**TO DO:**
Output every line below exactly.

**SUPPLIED DATA:**
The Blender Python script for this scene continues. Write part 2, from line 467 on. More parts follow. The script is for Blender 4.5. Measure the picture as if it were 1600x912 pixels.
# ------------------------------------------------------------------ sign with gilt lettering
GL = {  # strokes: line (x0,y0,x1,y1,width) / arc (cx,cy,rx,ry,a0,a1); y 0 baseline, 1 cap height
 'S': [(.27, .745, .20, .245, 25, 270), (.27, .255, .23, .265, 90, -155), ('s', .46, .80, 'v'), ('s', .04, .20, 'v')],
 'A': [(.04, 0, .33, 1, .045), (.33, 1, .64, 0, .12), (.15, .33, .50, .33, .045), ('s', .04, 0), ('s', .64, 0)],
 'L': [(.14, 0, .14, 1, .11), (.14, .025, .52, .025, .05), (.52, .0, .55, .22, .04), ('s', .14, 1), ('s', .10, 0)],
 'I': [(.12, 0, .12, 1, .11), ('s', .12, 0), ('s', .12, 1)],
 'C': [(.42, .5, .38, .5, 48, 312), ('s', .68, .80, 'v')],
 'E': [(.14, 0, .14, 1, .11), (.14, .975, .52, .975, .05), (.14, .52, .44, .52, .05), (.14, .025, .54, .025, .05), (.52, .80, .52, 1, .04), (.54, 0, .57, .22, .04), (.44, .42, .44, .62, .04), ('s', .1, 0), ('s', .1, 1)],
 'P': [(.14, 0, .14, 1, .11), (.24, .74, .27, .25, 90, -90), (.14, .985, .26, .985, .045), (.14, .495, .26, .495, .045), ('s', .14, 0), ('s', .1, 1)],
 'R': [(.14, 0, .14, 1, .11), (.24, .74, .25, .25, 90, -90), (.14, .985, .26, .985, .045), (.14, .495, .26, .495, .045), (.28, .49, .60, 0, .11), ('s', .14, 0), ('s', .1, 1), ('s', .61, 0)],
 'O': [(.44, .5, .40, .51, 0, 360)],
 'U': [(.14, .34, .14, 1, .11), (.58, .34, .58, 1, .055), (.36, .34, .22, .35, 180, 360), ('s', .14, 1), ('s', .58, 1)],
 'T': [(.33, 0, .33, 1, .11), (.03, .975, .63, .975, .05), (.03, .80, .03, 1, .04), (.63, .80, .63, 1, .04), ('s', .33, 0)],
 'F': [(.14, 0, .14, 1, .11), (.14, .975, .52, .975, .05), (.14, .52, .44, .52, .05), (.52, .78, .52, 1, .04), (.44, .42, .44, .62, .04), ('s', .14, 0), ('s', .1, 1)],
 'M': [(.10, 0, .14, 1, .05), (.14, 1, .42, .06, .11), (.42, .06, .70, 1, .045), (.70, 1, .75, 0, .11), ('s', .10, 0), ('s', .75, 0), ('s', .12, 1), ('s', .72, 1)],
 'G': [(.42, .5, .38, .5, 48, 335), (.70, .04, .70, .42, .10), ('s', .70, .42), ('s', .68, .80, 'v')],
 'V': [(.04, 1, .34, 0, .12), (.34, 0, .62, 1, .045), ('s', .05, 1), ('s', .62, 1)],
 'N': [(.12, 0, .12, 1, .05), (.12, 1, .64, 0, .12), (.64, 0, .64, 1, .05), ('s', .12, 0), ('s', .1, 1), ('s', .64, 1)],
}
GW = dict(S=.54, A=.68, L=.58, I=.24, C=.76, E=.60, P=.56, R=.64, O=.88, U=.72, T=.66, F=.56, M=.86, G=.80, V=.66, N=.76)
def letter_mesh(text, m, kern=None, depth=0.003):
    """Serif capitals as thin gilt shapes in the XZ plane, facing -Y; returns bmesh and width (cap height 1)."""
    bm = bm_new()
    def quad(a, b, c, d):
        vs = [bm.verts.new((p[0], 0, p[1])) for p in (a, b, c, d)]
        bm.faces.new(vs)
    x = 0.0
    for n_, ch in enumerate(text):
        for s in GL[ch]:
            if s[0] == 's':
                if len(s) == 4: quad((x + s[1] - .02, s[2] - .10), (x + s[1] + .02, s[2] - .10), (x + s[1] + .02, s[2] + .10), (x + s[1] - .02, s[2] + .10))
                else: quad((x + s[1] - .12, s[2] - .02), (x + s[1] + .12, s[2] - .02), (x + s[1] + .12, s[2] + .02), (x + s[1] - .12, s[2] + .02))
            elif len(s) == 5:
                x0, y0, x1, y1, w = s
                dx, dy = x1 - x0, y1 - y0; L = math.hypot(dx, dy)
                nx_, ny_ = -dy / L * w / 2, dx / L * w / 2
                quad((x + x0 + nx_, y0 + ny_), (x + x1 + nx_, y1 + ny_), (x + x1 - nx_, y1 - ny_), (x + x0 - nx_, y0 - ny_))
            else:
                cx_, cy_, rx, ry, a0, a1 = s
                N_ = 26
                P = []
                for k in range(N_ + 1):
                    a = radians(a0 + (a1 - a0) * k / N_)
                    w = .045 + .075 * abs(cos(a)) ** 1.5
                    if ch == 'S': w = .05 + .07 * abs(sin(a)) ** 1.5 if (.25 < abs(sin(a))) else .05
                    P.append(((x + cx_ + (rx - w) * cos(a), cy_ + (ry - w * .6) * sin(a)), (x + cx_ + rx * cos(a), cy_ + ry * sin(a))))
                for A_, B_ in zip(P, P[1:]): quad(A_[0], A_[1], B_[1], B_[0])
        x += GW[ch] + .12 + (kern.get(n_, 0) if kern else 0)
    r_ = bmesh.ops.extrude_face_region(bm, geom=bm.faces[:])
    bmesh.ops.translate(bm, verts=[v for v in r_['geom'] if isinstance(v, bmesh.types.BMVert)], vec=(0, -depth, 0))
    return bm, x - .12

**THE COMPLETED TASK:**
The Blender Python script for this scene continues. Write part 2, from line 467 on. More parts follow. The script is for Blender 4.5. Measure the picture as if it were 1600x912 pixels.
# ------------------------------------------------------------------ sign with gilt lettering
GL = {  # strokes: line (x0,y0,x1,y1,width) / arc (cx,cy,rx,ry,a0,a1); y 0 baseline, 1 cap height
 'S': [(.27, .745, .20, .245, 25, 270), (.27, .255, .23, .265, 90, -155), ('s', .46, .80, 'v'), ('s', .04, .20, 'v')],
 'A': [(.04, 0, .33, 1, .045), (.33, 1, .64, 0, .12), (.15, .33, .50, .33, .045), ('s', .04, 0), ('s', .64, 0)],
 'L': [(.14, 0, .14, 1, .11), (.14, .025, .52, .025, .05), (.52, .0, .55, .22, .04), ('s', .14, 1), ('s', .10, 0)],
 'I': [(.12, 0, .12, 1, .11), ('s', .12, 0), ('s', .12, 1)],
 'C': [(.42, .5, .38, .5, 48, 312), ('s', .68, .80, 'v')],
 'E': [(.14, 0, .14, 1, .11), (.14, .975, .52, .975, .05), (.14, .52, .44, .52, .05), (.14, .025, .54, .025, .05), (.52, .80, .52, 1, .04), (.54, 0, .57, .22, .04), (.44, .42, .44, .62, .04), ('s', .1, 0), ('s', .1, 1)],
 'P': [(.14, 0, .14, 1, .11), (.24, .74, .27, .25, 90, -90), (.14, .985, .26, .985, .045), (.14, .495, .26, .495, .045), ('s', .14, 0), ('s', .1, 1)],
 'R': [(.14, 0, .14, 1, .11), (.24, .74, .25, .25, 90, -90), (.14, .985, .26, .985, .045), (.14, .495, .26, .495, .045), (.28, .49, .60, 0, .11), ('s', .14, 0), ('s', .1, 1), ('s', .61, 0)],
 'O': [(.44, .5, .40, .51, 0, 360)],
 'U': [(.14, .34, .14, 1, .11), (.58, .34, .58, 1, .055), (.36, .34, .22, .35, 180, 360), ('s', .14, 1), ('s', .58, 1)],
 'T': [(.33, 0, .33, 1, .11), (.03, .975, .63, .975, .05), (.03, .80, .03, 1, .04), (.63, .80, .63, 1, .04), ('s', .33, 0)],
 'F': [(.14, 0, .14, 1, .11), (.14, .975, .52, .975, .05), (.14, .52, .44, .52, .05), (.52, .78, .52, 1, .04), (.44, .42, .44, .62, .04), ('s', .14, 0), ('s', .1, 1)],
 'M': [(.10, 0, .14, 1, .05), (.14, 1, .42, .06, .11), (.42, .06, .70, 1, .045), (.70, 1, .75, 0, .11), ('s', .10, 0), ('s', .75, 0), ('s', .12, 1), ('s', .72, 1)],
 'G': [(.42, .5, .38, .5, 48, 335), (.70, .04, .70, .42, .10), ('s', .70, .42), ('s', .68, .80, 'v')],
 'V': [(.04, 1, .34, 0, .12), (.34, 0, .62, 1, .045), ('s', .05, 1), ('s', .62, 1)],
 'N': [(.12, 0, .12, 1, .05), (.12, 1, .64, 0, .12), (.64, 0, .64, 1, .05), ('s', .12, 0), ('s', .1, 1), ('s', .64, 1)],
}
GW = dict(S=.54, A=.68, L=.58, I=.24, C=.76, E=.60, P=.56, R=.64, O=.88, U=.72, T=.66, F=.56, M=.86, G=.80, V=.66, N=.76)
def letter_mesh(text, m, kern=None, depth=0.003):
    """Serif capitals as thin gilt shapes in the XZ plane, facing -Y; returns bmesh and width (cap height 1)."""
    bm = bm_new()
    def quad(a, b, c, d):
        vs = [bm.verts.new((p[0], 0, p[1])) for p in (a, b, c, d)]
        bm.faces.new(vs)
    x = 0.0
    for n_, ch in enumerate(text):
        for s in GL[ch]:
            if s[0] == 's':
                if len(s) == 4: quad((x + s[1] - .02, s[2] - .10), (x + s[1] + .02, s[2] - .10), (x + s[1] + .02, s[2] + .10), (x + s[1] - .02, s[2] + .10))
                else: quad((x + s[1] - .12, s[2] - .02), (x + s[1] + .12, s[2] - .02), (x + s[1] + .12, s[2] + .02), (x + s[1] - .12, s[2] + .02))
            elif len(s) == 5:
                x0, y0, x1, y1, w = s
                dx, dy = x1 - x0, y1 - y0; L = math.hypot(dx, dy)
                nx_, ny_ = -dy / L * w / 2, dx / L * w / 2
                quad((x + x0 + nx_, y0 + ny_), (x + x1 + nx_, y1 + ny_), (x + x1 - nx_, y1 - ny_), (x + x0 - nx_, y0 - ny_))
            else:
                cx_, cy_, rx, ry, a0, a1 = s
                N_ = 26
                P = []
                for k in range(N_ + 1):
                    a = radians(a0 + (a1 - a0) * k / N_)
                    w = .045 + .075 * abs(cos(a)) ** 1.5
                    if ch == 'S': w = .05 + .07 * abs(sin(a)) ** 1.5 if (.25 < abs(sin(a))) else .05
                    P.append(((x + cx_ + (rx - w) * cos(a), cy_ + (ry - w * .6) * sin(a)), (x + cx_ + rx * cos(a), cy_ + ry * sin(a))))
                for A_, B_ in zip(P, P[1:]): quad(A_[0], A_[1], B_[1], B_[0])
        x += GW[ch] + .12 + (kern.get(n_, 0) if kern else 0)
    r_ = bmesh.ops.extrude_face_region(bm, geom=bm.faces[:])
    bmesh.ops.translate(bm, verts=[v for v in r_['geom'] if isinstance(v, bmesh.types.BMVert)], vec=(0, -depth, 0))
    return bm, x - .12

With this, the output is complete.